Like many rural Colombians, Anthar and his family were forced to move to Bogota due to the violence wreaked by Colombia’s guerrilla groups. There he maintained his links to the indigenous community, working with people with plans to communicate their message and gather all the tribes in Colombia. Simultaneously he continued his process of developing as a musician, remembering the bootleg cassettes he picked up at the Sunday market in Ocaña as the beginning of his fascination for world music.

His ambitions brought him to the UK capital after years of dreaming about the world outside South America – a world where, in his words, “You can make a workshop or attend a performance, and the ideas that you get out of those different cultures are very deep and close... to the point that you actually forget about your own culture.”

“I started Khantara about four to five years ago with a different concept. It was more spiritual, more about finding spiritual connections. But then I started to bring up more traditional elements music-wise, and it became what it is now,” Kharana says.

“What I’m trying to do is to trigger some consciousness. I have come to a point where working for myself has no meaning. I am not working for money, or playing music to give myself publicity. Basically the idea is that I have to say thank you to life for bringing me the opportunity to have met so many interesting people, because that makes the message I’m trying to transfer a little more fluent.”

Anthar Kharana considers Discovering Latin America to be “one of the good branches of focused help” for Latin America’s needy, adding that any possible aid that involves supporting culture – and potentially triggering help for a third party – to be an invaluable support.

“In Colombia, saying that we are working for indigenous people is actually putting up a political position. I personally think that’s the way, because you have to assume the consequences of the position that you are planting. You have to face it as it is, fully,” he says.

“My main project at the moment is creating a foundation to work for the indigenous children and rescue and rebuild the ancient traditions based in art and music in Colombia. The project has different phases, but the dream is to cover the north of Colombia to the south and the Amazon. It will start in the north in the Sierra Nevada.”

For Anthar, response is everything. With Khantara as his vehicle, Kharana’s stage persona is shaman, Hari Krishna and indigenous cacique all rolled into one.

“Normally in the concerts I speak a little about supporting indigenous people and where the music comes from. I’m just encouraging the people to go out and fight, to go and find organisations to help – just find your mission and find the way that you can help, because at the moment the world just needs help,” he says.

“At the last few concerts the response has been amazing. What I’m really happy about is that when people come to me or send me emails it’s about how much they felt when I was talking about the problems. Then, they say, the music comes into context; they finally understand the context of what they are hearing.

“It’s very touching to see how people respond to that. So then for me the music really becomes meaningful – because that’s my meaning you know, that’s what I want. I’m really glad that people are getting in deep. The last two concerts we had in Bristol, people were coming to me and saying you know what, I was just feeling so emotional, I was just feeling like I wanted to cry by the end of it all. I knew it wasn’t sadness but it was just like inspiration – it’s really amazing feedback.
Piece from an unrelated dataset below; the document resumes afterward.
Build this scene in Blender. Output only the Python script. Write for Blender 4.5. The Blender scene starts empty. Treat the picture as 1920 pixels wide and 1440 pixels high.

Kharana’s mission, both personal and musical, continues to spiral into ever more complex permutations. But with Anthar now engaged in the formation of a philanthropic organisation to support Colombia’s indigenous population, the importance of London as a link in his journey is clear:

“I really needed to see, to explore, to play, to learn, to develop – until I reached the point where I could go back and see how people really value our culture.”


Anonymous said...

Great article Mark! It's really well written, you should try and get it published somewhere else.